**EXERCISE INSTRUCTIONS:** The entries below contain a line with "by 2212 pixels." and a line with "return b.outputs['Normal']". Quote exactly those two lines and all lines between them.

3D scene scripts:
┄┄┄┄┄┄┄┄┄┄┄┄┄┄┄┄┄┄┄┄

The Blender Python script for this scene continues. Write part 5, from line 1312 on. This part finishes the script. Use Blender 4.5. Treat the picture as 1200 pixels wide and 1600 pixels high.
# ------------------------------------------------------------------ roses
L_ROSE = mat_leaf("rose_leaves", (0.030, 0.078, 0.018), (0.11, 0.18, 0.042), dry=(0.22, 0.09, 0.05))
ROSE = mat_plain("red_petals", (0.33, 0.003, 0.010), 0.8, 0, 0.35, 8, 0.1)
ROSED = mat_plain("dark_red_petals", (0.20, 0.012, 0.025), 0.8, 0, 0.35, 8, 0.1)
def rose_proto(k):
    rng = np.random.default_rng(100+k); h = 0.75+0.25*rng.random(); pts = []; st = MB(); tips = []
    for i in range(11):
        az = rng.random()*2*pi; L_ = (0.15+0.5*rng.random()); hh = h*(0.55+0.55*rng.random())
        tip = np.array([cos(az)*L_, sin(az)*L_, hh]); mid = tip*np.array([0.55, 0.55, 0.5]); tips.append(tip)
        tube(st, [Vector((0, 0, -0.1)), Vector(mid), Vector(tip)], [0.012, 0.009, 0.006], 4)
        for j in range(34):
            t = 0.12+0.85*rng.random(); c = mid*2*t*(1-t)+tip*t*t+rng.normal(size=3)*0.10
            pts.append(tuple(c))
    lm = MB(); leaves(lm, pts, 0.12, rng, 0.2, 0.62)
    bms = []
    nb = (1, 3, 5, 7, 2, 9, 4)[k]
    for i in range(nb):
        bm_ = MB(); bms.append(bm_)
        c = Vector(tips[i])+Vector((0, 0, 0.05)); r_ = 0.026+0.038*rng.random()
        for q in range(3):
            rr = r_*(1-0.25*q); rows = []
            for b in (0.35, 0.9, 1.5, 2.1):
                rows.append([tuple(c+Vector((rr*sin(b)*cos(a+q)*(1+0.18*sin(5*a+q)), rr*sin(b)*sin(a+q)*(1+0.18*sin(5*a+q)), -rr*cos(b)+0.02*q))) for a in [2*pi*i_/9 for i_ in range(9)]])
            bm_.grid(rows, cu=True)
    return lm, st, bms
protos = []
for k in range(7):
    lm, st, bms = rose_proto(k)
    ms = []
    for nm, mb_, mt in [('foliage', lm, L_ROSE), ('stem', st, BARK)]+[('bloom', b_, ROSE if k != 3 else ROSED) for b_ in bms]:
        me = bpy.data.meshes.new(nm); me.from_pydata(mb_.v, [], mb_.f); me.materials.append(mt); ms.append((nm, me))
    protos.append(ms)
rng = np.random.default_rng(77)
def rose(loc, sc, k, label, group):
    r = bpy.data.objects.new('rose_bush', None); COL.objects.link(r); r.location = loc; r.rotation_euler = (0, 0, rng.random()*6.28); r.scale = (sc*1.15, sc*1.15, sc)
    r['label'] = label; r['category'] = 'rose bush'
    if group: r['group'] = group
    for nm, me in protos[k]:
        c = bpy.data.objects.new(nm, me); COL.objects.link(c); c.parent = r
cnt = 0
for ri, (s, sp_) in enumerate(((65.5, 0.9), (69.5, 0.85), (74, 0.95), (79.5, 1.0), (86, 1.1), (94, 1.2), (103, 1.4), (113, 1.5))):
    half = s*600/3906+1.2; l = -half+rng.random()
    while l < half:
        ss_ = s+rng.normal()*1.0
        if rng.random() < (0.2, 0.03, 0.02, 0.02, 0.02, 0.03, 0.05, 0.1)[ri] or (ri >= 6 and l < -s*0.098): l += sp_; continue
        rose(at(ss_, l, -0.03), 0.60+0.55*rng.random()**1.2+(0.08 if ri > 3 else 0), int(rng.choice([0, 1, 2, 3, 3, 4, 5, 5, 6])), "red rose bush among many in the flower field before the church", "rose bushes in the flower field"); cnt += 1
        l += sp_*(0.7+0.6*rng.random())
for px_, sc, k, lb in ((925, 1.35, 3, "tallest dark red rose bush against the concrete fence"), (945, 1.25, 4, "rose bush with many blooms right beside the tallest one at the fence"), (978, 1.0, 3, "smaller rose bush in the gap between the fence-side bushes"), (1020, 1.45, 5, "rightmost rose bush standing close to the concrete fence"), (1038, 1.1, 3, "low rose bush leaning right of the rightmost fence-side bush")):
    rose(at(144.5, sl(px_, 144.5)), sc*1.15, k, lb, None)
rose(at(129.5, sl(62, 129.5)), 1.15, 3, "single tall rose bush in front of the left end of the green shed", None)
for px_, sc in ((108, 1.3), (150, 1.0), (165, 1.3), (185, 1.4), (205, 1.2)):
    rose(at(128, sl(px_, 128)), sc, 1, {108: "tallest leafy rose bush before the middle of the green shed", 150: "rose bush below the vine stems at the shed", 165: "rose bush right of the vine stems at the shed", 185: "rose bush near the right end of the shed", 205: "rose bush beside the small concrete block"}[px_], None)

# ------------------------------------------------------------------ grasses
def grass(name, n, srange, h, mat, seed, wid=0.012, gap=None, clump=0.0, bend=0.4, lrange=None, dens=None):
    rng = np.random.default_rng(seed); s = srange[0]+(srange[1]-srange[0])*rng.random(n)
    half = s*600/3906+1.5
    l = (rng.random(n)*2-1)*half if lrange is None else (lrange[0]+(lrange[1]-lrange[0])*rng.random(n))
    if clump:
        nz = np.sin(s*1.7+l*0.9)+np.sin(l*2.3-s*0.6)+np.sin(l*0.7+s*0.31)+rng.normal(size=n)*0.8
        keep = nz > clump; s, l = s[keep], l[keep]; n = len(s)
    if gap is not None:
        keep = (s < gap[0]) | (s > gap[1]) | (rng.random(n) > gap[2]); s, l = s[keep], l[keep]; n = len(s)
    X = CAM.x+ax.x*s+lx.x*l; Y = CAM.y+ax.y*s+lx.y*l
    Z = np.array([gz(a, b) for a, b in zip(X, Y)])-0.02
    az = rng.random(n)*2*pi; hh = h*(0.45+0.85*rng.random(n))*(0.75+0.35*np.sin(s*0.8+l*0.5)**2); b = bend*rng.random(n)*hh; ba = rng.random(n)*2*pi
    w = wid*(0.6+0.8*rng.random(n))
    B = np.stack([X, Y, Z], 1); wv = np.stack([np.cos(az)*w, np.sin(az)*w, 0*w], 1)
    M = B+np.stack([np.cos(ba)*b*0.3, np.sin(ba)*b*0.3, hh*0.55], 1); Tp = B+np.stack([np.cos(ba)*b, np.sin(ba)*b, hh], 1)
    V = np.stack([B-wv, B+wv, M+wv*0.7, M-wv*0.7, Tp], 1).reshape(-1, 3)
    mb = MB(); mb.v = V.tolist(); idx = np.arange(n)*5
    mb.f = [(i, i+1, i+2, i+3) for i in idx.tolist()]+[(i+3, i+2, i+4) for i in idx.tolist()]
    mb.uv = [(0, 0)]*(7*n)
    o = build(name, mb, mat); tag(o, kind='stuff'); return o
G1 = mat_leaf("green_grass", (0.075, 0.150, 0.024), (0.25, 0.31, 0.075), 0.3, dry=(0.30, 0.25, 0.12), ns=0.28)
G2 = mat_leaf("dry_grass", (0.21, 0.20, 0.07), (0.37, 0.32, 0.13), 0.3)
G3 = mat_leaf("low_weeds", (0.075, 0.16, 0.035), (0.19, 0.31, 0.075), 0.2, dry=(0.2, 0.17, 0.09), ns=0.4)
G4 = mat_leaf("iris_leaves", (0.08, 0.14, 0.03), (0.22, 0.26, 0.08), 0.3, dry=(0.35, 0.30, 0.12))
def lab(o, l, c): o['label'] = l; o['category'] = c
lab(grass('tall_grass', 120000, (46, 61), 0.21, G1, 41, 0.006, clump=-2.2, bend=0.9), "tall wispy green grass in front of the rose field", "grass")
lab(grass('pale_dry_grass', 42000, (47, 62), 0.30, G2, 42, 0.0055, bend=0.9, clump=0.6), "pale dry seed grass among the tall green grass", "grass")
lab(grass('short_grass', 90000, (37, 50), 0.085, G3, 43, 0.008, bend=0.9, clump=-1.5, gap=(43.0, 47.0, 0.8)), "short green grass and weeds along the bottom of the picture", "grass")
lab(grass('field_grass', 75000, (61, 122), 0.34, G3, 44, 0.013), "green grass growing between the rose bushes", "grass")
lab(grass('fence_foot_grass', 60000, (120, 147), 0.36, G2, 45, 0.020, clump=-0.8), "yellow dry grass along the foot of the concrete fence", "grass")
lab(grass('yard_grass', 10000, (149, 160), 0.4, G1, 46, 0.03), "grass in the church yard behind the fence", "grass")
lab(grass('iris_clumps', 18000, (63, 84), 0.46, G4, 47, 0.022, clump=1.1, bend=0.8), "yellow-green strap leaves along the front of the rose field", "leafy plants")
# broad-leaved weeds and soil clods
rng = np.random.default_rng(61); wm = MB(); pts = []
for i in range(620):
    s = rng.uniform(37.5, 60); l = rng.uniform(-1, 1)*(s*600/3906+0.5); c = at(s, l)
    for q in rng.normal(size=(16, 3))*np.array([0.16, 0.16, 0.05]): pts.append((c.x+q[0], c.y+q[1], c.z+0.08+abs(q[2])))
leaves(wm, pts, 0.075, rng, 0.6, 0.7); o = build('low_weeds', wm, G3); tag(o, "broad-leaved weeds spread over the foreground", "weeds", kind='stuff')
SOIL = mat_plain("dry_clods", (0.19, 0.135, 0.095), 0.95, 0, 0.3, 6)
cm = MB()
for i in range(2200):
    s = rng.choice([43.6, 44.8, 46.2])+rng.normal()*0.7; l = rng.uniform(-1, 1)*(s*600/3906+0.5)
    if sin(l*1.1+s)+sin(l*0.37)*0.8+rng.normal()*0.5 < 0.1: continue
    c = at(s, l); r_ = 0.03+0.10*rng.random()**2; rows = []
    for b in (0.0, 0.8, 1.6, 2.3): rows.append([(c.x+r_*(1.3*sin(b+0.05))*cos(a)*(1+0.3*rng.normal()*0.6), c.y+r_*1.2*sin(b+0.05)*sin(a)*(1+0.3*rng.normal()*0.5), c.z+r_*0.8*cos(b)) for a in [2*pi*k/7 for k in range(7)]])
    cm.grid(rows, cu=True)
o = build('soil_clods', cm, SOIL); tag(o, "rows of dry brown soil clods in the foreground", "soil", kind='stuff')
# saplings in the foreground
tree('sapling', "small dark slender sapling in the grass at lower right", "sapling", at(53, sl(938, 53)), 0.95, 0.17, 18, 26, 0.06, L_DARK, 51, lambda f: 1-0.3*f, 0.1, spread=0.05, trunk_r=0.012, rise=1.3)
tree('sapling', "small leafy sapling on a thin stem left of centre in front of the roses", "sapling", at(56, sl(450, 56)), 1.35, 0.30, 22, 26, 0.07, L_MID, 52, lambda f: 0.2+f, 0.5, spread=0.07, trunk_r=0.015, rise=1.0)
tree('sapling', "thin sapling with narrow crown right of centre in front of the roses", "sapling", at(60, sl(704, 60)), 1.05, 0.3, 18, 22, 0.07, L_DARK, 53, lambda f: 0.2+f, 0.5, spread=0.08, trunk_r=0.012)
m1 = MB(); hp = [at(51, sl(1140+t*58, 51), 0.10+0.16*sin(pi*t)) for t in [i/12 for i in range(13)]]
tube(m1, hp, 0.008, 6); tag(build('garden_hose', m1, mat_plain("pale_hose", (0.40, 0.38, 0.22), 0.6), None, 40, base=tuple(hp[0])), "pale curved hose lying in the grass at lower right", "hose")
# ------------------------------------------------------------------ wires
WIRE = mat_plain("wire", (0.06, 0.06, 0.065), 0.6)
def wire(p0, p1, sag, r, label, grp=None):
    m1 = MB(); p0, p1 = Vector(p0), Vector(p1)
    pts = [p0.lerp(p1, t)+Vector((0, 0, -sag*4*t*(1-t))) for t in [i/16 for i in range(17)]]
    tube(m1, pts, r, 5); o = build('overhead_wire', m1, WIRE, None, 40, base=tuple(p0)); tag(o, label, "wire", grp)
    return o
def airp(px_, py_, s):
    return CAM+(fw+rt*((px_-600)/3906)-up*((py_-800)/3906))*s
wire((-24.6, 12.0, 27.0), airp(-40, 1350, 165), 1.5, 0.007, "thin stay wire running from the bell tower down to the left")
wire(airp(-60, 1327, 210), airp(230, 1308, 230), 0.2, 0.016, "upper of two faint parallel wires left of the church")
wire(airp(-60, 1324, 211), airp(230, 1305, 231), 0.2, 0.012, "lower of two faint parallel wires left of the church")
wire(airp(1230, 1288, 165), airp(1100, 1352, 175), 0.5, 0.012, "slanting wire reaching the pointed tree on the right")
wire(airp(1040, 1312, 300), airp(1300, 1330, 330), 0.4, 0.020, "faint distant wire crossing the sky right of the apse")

┄┄┄┄┄┄┄┄┄┄┄┄┄┄┄┄┄┄┄┄

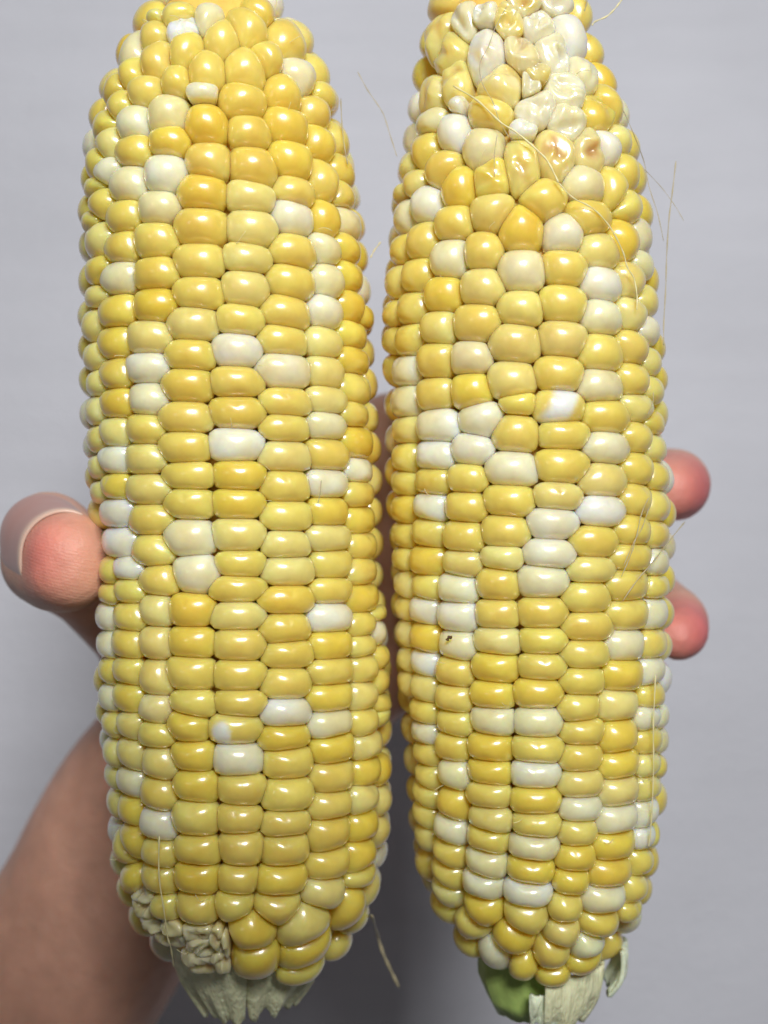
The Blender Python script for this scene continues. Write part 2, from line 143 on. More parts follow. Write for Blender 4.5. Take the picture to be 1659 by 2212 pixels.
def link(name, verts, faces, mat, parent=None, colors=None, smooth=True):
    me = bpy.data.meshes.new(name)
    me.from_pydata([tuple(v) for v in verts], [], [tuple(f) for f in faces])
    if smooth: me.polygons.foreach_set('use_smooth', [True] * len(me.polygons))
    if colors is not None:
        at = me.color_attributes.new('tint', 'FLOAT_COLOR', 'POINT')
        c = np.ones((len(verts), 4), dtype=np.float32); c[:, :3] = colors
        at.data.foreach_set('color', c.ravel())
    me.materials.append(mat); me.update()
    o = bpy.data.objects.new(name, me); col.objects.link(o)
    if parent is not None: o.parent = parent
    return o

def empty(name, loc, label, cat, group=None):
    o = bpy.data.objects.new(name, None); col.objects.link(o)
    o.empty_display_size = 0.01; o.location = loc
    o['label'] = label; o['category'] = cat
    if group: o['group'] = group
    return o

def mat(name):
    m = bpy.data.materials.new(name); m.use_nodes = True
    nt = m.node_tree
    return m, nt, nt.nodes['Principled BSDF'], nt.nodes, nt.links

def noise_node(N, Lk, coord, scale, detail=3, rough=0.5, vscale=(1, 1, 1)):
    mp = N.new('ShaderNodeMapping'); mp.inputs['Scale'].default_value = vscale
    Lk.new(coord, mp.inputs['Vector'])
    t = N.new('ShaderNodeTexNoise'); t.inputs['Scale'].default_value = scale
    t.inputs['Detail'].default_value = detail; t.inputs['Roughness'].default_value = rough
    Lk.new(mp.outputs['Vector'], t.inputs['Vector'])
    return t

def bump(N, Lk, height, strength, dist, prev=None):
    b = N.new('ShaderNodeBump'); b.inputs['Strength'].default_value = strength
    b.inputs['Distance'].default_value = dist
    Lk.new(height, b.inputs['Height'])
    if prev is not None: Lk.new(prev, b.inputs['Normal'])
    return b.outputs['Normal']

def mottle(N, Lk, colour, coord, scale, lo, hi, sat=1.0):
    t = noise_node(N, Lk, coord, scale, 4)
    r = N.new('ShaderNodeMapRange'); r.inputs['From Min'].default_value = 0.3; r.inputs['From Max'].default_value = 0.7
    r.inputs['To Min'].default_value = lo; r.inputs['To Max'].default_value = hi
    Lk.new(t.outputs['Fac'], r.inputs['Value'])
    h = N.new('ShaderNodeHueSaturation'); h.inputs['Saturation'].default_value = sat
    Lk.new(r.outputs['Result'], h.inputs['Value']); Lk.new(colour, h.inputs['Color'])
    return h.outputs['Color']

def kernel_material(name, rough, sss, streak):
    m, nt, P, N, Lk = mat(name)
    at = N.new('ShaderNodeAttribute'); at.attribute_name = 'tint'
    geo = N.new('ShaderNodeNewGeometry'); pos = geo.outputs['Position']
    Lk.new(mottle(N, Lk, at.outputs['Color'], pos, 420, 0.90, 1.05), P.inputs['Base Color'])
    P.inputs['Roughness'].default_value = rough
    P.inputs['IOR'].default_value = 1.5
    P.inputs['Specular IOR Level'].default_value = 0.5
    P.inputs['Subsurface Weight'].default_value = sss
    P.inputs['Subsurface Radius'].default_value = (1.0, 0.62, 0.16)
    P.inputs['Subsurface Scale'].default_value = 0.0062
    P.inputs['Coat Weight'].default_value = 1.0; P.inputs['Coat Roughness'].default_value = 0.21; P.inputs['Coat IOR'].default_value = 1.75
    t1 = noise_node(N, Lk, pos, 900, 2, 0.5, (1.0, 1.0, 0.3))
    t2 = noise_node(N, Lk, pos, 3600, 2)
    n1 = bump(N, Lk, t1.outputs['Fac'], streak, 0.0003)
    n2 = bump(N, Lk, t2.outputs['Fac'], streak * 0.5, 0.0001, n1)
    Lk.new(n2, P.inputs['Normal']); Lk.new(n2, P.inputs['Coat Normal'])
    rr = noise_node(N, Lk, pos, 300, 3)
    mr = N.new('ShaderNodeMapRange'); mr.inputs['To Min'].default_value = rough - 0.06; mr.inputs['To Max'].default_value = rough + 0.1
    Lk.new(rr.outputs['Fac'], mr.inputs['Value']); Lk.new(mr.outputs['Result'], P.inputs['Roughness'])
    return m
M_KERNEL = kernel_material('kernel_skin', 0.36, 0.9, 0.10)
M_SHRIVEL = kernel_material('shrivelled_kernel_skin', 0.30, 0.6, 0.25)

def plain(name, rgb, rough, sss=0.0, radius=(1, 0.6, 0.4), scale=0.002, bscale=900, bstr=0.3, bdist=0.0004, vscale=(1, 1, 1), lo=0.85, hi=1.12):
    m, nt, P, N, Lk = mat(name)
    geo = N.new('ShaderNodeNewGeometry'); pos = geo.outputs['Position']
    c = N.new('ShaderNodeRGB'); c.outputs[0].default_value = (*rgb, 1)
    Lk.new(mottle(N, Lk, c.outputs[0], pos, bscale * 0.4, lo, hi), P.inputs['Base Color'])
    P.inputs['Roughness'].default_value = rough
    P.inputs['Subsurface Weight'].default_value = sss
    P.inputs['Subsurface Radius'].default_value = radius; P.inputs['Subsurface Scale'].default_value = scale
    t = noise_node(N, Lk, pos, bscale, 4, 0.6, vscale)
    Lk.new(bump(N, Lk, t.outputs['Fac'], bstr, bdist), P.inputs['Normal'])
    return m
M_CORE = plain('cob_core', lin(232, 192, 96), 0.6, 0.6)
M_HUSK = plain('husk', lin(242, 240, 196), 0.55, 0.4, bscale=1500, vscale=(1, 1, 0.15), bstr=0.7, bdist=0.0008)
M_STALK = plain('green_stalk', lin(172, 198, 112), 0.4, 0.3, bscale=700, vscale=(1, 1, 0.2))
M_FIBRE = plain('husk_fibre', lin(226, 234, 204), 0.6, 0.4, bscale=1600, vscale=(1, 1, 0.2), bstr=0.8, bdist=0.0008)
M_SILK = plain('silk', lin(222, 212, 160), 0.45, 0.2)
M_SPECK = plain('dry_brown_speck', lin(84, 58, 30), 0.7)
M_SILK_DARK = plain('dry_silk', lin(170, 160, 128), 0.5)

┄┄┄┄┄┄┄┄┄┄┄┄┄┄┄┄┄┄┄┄

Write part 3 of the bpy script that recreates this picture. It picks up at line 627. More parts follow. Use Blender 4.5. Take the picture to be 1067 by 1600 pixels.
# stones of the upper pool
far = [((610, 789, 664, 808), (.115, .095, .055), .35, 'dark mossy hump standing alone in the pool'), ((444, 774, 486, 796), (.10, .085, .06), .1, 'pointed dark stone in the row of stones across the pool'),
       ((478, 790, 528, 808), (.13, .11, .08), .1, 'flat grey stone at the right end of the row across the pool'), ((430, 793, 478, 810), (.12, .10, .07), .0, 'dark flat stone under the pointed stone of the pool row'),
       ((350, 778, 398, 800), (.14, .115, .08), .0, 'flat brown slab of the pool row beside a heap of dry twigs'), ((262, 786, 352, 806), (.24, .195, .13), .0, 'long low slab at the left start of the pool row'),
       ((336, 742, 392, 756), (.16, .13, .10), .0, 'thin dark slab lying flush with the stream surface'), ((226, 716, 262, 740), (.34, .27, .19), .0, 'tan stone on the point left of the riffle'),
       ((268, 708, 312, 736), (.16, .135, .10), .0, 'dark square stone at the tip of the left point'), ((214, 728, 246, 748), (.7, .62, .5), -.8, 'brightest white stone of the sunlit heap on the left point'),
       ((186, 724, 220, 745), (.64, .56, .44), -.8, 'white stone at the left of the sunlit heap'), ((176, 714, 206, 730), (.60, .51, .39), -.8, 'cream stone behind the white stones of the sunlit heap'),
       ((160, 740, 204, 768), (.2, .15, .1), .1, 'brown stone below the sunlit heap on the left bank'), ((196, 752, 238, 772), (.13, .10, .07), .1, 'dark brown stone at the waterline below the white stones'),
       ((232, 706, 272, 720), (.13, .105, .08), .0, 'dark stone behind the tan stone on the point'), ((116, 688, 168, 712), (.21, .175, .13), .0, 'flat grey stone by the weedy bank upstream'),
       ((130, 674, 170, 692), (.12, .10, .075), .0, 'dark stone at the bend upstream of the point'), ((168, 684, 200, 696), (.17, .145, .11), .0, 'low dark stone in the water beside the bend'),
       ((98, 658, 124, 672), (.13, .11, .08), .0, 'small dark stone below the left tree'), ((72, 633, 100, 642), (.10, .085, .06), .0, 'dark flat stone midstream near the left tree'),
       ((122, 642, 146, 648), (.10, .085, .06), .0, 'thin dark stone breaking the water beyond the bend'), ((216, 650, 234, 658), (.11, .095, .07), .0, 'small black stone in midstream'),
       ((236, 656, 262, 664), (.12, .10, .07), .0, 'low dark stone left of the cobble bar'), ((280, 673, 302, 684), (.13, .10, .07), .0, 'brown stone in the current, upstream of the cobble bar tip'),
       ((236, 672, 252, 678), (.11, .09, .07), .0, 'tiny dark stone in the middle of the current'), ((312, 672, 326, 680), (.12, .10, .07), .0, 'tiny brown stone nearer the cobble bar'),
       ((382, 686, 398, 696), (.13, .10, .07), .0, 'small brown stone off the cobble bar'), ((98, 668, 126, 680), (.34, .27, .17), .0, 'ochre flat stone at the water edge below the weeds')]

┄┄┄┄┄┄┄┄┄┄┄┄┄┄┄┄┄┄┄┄

**SOLUTION TO THE PROBLEM:**
The Blender Python script for this scene continues. Write part 2, from line 143 on. More parts follow. Write for Blender 4.5. Take the picture to be 1659 by 2212 pixels.
def link(name, verts, faces, mat, parent=None, colors=None, smooth=True):
    me = bpy.data.meshes.new(name)
    me.from_pydata([tuple(v) for v in verts], [], [tuple(f) for f in faces])
    if smooth: me.polygons.foreach_set('use_smooth', [True] * len(me.polygons))
    if colors is not None:
        at = me.color_attributes.new('tint', 'FLOAT_COLOR', 'POINT')
        c = np.ones((len(verts), 4), dtype=np.float32); c[:, :3] = colors
        at.data.foreach_set('color', c.ravel())
    me.materials.append(mat); me.update()
    o = bpy.data.objects.new(name, me); col.objects.link(o)
    if parent is not None: o.parent = parent
    return o

def empty(name, loc, label, cat, group=None):
    o = bpy.data.objects.new(name, None); col.objects.link(o)
    o.empty_display_size = 0.01; o.location = loc
    o['label'] = label; o['category'] = cat
    if group: o['group'] = group
    return o

def mat(name):
    m = bpy.data.materials.new(name); m.use_nodes = True
    nt = m.node_tree
    return m, nt, nt.nodes['Principled BSDF'], nt.nodes, nt.links

def noise_node(N, Lk, coord, scale, detail=3, rough=0.5, vscale=(1, 1, 1)):
    mp = N.new('ShaderNodeMapping'); mp.inputs['Scale'].default_value = vscale
    Lk.new(coord, mp.inputs['Vector'])
    t = N.new('ShaderNodeTexNoise'); t.inputs['Scale'].default_value = scale
    t.inputs['Detail'].default_value = detail; t.inputs['Roughness'].default_value = rough
    Lk.new(mp.outputs['Vector'], t.inputs['Vector'])
    return t

def bump(N, Lk, height, strength, dist, prev=None):
    b = N.new('ShaderNodeBump'); b.inputs['Strength'].default_value = strength
    b.inputs['Distance'].default_value = dist
    Lk.new(height, b.inputs['Height'])
    if prev is not None: Lk.new(prev, b.inputs['Normal'])
    return b.outputs['Normal']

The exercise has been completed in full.